Align academic needs with societal issues

It is this blend of industry needs and academia which proves to be a winning combination for graduate Melissa Lim, 25, who read Human Resource (HR) Management with a Minor in Analytics at the S R Nathan School of Human Development at SUSS.

Melissa enthused, “Our curriculum and pedagogy allowed us to get a head start in learning more about our industries, [while imbuing us] with a worldview that understood the deeper roots of social issues.”

In September 2019, Melissa got the chance to play the role of a student moderator at the inaugural SUSS Ministerial Forum. The event was graced by Guest-of-Honour, Prime Minister Lee Hsien Loong, who deliberated wide-ranging topics from education to financial literacy with the university students and faculty members in attendance.

Much like the SUSS and ST survey findings, Melissa found herself gravitating towards the meaningful concept of HR Management during her gap year after graduating from her Polytechnic studies. “That was when I found out that I liked the ‘people’ side of business,” Melissa noted.

Her studies at SUSS have only served to sharpen her keen insight into the changes happening in the HR landscape, such as the fact that basic HR operations in many companies today are being outsourced. “This means HR professionals now have more opportunities to think strategically,” she said.

For instance, increasingly, more HR professionals are partnering with businesses to help them see the value of their employees as human capital, instead of seeing them as a cost-centre to the company.

But such knowledge and insight about the nature of the HR business landscape will only truly make a difference if students are given actual opportunities to apply it. To this end, Melissa considers herself lucky to be the first batch of full-time students to be given the opportunity to go overseas for her internship.

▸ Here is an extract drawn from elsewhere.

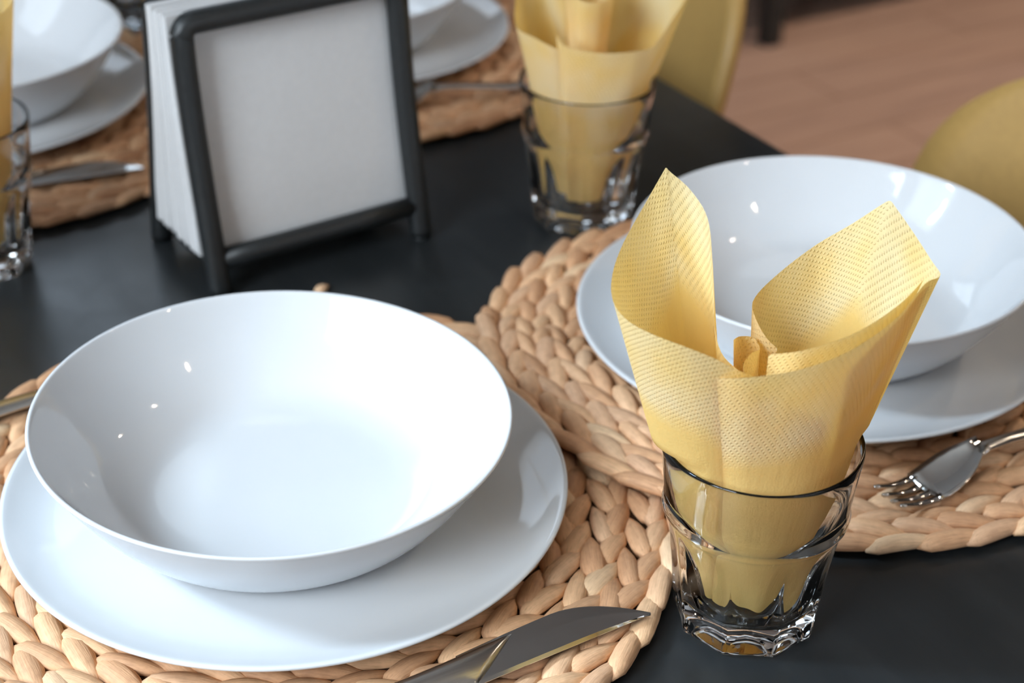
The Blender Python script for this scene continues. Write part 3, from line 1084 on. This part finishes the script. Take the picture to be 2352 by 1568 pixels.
# white napkins standing in the holder, each a folded slab
stack = empty('napkin_stack', W(HO[0], HO[1], 0), e_ang - TH)
tag(stack, 'block of white folded paper napkins standing in the black holder', 'napkins')
nn = 11
rg = random.Random(5)
for k in range(nn):
    q = (k + .5) / nn
    rows = []
    x0, x1 = -0.0065 + rg.uniform(-.0008, .0008), hw_ + .0050 + rg.uniform(-.0008, .0008)
    zt = 0.163 + rg.uniform(-.0015, .0015)
    zb = 0.0215 + rg.uniform(-.001, .001)
    nx = 9
    zsl = list(np.linspace(0, 1, 12))
    for j, s in enumerate(zsl):
        z = zb + (zt - zb) * s
        yi = float(np.interp(max(z - .006, 0), prof_h[:, 1], prof_h[:, 0])) + .0055
        lo_, hi_ = yi, HD - yi
        th_ = (hi_ - lo_) / nn
        yc = lo_ + (hi_ - lo_) * q
        if j == 0:
            th_ *= .35
        if j == 1:
            th_ *= .97
        rows.append((z if j != 1 else zb + .003, yc, th_ * .5 * 1.03))
    v, f = [], []
    for z, yc, ht in rows:
        for i in range(nx):
            x = x0 + (x1 - x0) * i / (nx - 1)
            sag = 0.0016 * math.sin(PI * i / (nx - 1)) * (-1 if k == 0 else 0) * math.sin(PI * (z - zb) / (zt - zb))
            v.append((x, yc - ht + sag, z))
        for i in range(nx - 1, -1, -1):
            x = x0 + (x1 - x0) * i / (nx - 1)
            v.append((x, yc + ht, z))
    n2 = nx * 2
    for j in range(len(rows) - 1):
        for i in range(n2):
            i2 = (i + 1) % n2
            f.append([j * n2 + i, j * n2 + i2, (j + 1) * n2 + i2, (j + 1) * n2 + i])
    for base in (0, (len(rows) - 1) * n2):
        for i in range(nx - 1):
            qd = [base + i, base + i + 1, base + n2 - 2 - i, base + n2 - 1 - i]
            f.append(qd if base else qd[::-1])
    sharp(obj('napkin', mesh_data('white_napkin', v, f, 'white_paper'), stack), 50)

# ------------------------------------------------------------------ a scrap of straw on the table
sc_ = obj('straw_scrap', LOBES[2].copy())
sc_.matrix_world = Matrix.Translation(W(-0.113, 0.861, 0.0026)) @ Matrix.Rotation(0.5, 4, 'Z') @ Matrix.Diagonal((0.34, 0.55, 0.6, 1))
tag(sc_, 'small scrap of dry straw on the black table behind the front bowl', 'scrap')

# ------------------------------------------------------------------ ceiling lamps (seen as warm glints in the glaze)
for i, (x, y) in enumerate(((1.9, 0.1), (2.95, 1.05), (1.3, -0.9))):
    lp = empty('pendant_lamp', (x, y, ROOM['h']))
    tag(lp, 'small black pendant lamp with a warm bulb, %s' % ('nearest the table on the right', 'farthest back on the right', 'behind the camera')[i], 'lamp', 'pendant lamps over the room')
    MB().tube([(0, 0, 0), (0, 0, -.85)], .003, 8).build('cord', 'black_metal', lp)
    MB().tube([(0, 0, 0), (0, 0, -.02)], .05, 20).build('ceiling_rose', 'black_metal', lp)
    sv, sf = lathe([(.018, -.84), (.022, -.86), (.085, -.95), (.087, -.95), (.024, -.858), (.019, -.838)], 32)
    obj('shade', mesh_data('lamp_shade', sv, sf, 'black_metal'), lp)
    bv, bf = lathe([(0, -.975), (.018, -.968), (.028, -.948), (.026, -.925), (.014, -.90), (0, -.895)], 24)
    obj('bulb', mesh_data('lamp_bulb', bv, bf, 'bulb'), lp)
    ld = bpy.data.lights.new('lamp_glow', 'SPOT')
    ld.energy = (8, 150, 4)[i]
    ld.spot_size = math.radians(125)
    ld.spot_blend = 0.6
    ld.shadow_soft_size = 0.03
    ld.color = (1.0, 0.84, 0.68)
    lo = obj('lamp_glow', ld, lp)
    lo.location = (0, 0, -0.985)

Building student’s ‘heartware’

With assistance from the University’s Career Development Office, Melissa interned with the Tianjin office of Wilmar International.

During her internship, which lasted six weeks, Melissa did not just gather a deeper understanding of the integral role of the HR department, but also learned how business operations evolve along with the existing market conditions in the agricultural industry.

At the same time, outside of building up her experience in professional activities, Melissa also participated in the company’s corporate culture activities. “For the charity activity, I went to one of the primary schools built by Wilmar to help conduct a lesson and facilitate activities such as singing carols and playing games with a primary school class,” she shared.

This balance between imbuing knowledge and heightening awareness for social issues has also helped Melissa better appreciate the importance of HR management. “Successful businesses can only thrive if they understand the value of their employees,” she said.

Looking back on her experience during the school’s industry attachment programme, Melissa pointed out, “I almost gave up the opportunity to intern at Wilmar in Tianjin because I was afraid of the language barrier. But the Career Development Office encouraged me to take the plunge.”

Melissa added that the experience has helped her become adaptable and to develop grit: “The spirit of giving back has also followed me through my education at SUSS. I look forward to finding and exploring opportunities at work or even outside to give back to the community.”